I realized that an advertising executive is nothing more or less than a modern day sorcerer. He contracts with these phantom entities and makes bargains with them. In return for a share of the attention/souls of millions of TV viewers or passersby on a freeway, he creates powerful spells of invocation for that entity: incantations that are repeated in commercials until the jingle is stuck in your head; logos that are memorable and recognizable and always conjure up the spirit in your mind when you see them; associations that are crafted in your mind so that you are more likely to deal with that entity yourself - to buy its products and services. In return for these spells, the sorcerer is given wealth and influence. That's how sorcery works in business - there is a very similar process at work in government and finance and, in fact, in all areas of social life.

Sorcery has not vanished from our world - far from it. It simply wears different clothes. The shocking truth is that we swim in an ocean of sorcery... and it is every bit as dreary and banal as the stock markets and boardrooms where it is practiced.

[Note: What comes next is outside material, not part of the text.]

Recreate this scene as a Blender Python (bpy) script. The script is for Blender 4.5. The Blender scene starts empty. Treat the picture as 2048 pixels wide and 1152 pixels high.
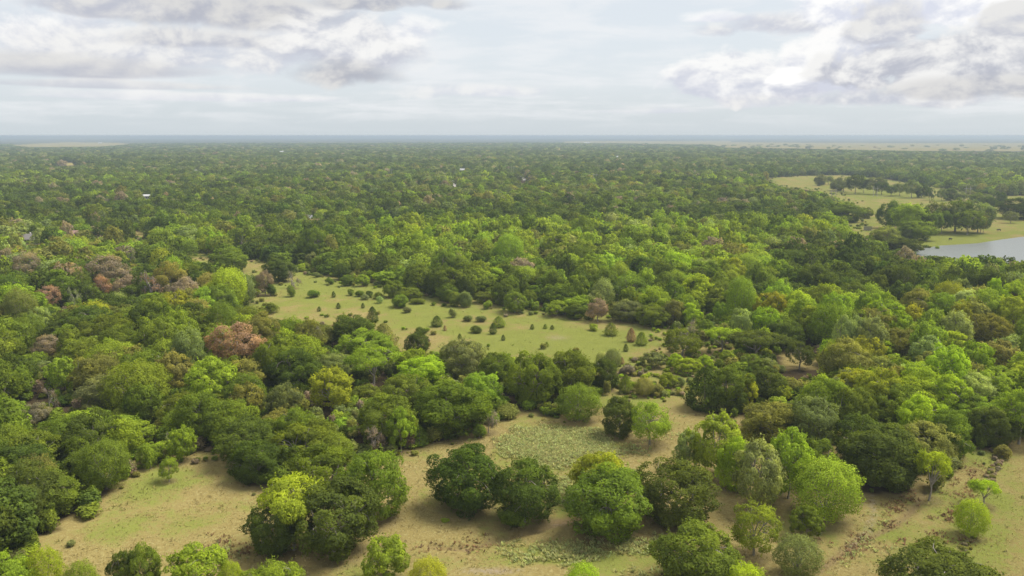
import bpy, math, random
import numpy as np

# ------------------------------------------------------------------ camera, sky, sun, exposure
SC = bpy.context.scene
COL = SC.collection
RNG = np.random.default_rng(11)
random.seed(11)
PW, PH, FPX = 2048.0, 1152.0, 2048 * 28 / 36.0     # photograph size and focal length in its pixels
CAMH = 60.0
PITCH = math.atan((576 - 271.0) / FPX)
CP, SP = math.cos(PITCH), math.sin(PITCH)

cam_data = bpy.data.cameras.new('camera')
cam_data.lens = 28; cam_data.sensor_width = 36
cam_data.clip_start = 0.5; cam_data.clip_end = 120000
cam = bpy.data.objects.new('camera', cam_data)
cam.location = (0, 0, CAMH)
cam.rotation_euler = (math.pi / 2 - PITCH, 0, 0)
COL.objects.link(cam)
SC.camera = cam

SUN_EL, SUN_AZ = math.radians(58), math.radians(75)      # azimuth clockwise from +Y (view direction)
sd = bpy.data.lights.new('sun', 'SUN')
sd.energy = 1.9; sd.angle = math.radians(30); sd.color = (1.0, 0.95, 0.86)
sun = bpy.data.objects.new('sun', sd)
sun.rotation_euler = (math.pi / 2 - SUN_EL, 0, -SUN_AZ + math.pi)
COL.objects.link(sun)

SC.view_settings.view_transform = 'Standard'
SC.view_settings.look = 'None'
SC.view_settings.gamma = 1.0
SC.view_settings.exposure = 1.75
SC.render.engine = 'CYCLES'
cy = SC.cycles
cy.max_bounces = 6; cy.diffuse_bounces = 4; cy.glossy_bounces = 2
cy.transmission_bounces = 3; cy.volume_bounces = 1; cy.transparent_max_bounces = 4
cy.use_denoising = True
try:
    cy.denoiser = 'OPENIMAGEDENOISE'; cy.denoising_prefilter = 'ACCURATE'
except Exception:
    pass
cy.use_adaptive_sampling = True; cy.adaptive_threshold = 0.015
cy.caustics_reflective = False; cy.caustics_refractive = False


# ------------------------------------------------------------------ node helpers
class NT:
    def __init__(self, tree):
        self.t = tree; self.n = tree.nodes; self.l = tree.links

    def put(self, sock, v):
        if isinstance(v, (int, float)):
            sock.default_value = v
        elif isinstance(v, tuple):
            sock.default_value = v if len(v) == len(sock.default_value) else (*v, 1.0)
        else:
            self.l.new(v, sock)

    def m(self, op, a, b=0.0, c=0.0, clamp=False):
        n = self.n.new('ShaderNodeMath'); n.operation = op; n.use_clamp = clamp
        self.put(n.inputs[0], a); self.put(n.inputs[1], b)
        if op in ('MULTIPLY_ADD', 'SMOOTH_MIN', 'SMOOTH_MAX', 'COMPARE', 'WRAP'):
            self.put(n.inputs[2], c)
        return n.outputs[0]

    def add(self, a, b): return self.m('ADD', a, b)
    def sub(self, a, b): return self.m('SUBTRACT', a, b)
    def mul(self, a, b): return self.m('MULTIPLY', a, b)

    def ramp(self, x, lo, hi, a=0.0, b=1.0, smooth=True):
        n = self.n.new('ShaderNodeMapRange')
        n.interpolation_type = 'SMOOTHSTEP' if smooth else 'LINEAR'
        n.clamp = True
        self.put(n.inputs[0], x)
        for i, v in enumerate((lo, hi, a, b)):
            self.put(n.inputs[i + 1], v)
        return n.outputs[0]

    def mix(self, f, a, b, blend='MIX'):
        n = self.n.new('ShaderNodeMix'); n.data_type = 'RGBA'; n.blend_type = blend
        self.put(n.inputs[0], f); self.put(n.inputs[6], a); self.put(n.inputs[7], b)
        return n.outputs[2]

    def noise(self, vec, scale, detail=4, rough=0.55, dist=0.0, lac=2.0):
        n = self.n.new('ShaderNodeTexNoise')
        if vec is not None: self.l.new(vec, n.inputs['Vector'])
        n.inputs['Scale'].default_value = scale; n.inputs['Detail'].default_value = detail
        n.inputs['Roughness'].default_value = rough; n.inputs['Distortion'].default_value = dist
        n.inputs['Lacunarity'].default_value = lac
        return n.outputs['Fac']

    def comb(self, x, y, z):
        n = self.n.new('ShaderNodeCombineXYZ')
        for i, v in enumerate((x, y, z)): self.put(n.inputs[i], v)
        return n.outputs[0]

    def attr(self, name, kind='GEOMETRY'):
        n = self.n.new('ShaderNodeAttribute'); n.attribute_name = name; n.attribute_type = kind
        return n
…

Is it truer to say that the ancients understood these psychosocial practices imperfectly, anthropomorphizing impersonal patterns that really aren't alive and superstitiously calling them gods and spirits? Or is it that modern practitioners are blind to the true spiritual realities they're working with? I don't know that I'd say either is true. I'd say that reality far weirder and more wondrous than we think, and that neither the ancients nor the moderns really understand things as well as people are wont to think. What symbolic language you use to speak about these phenomena is more a matter of taste than accuracy.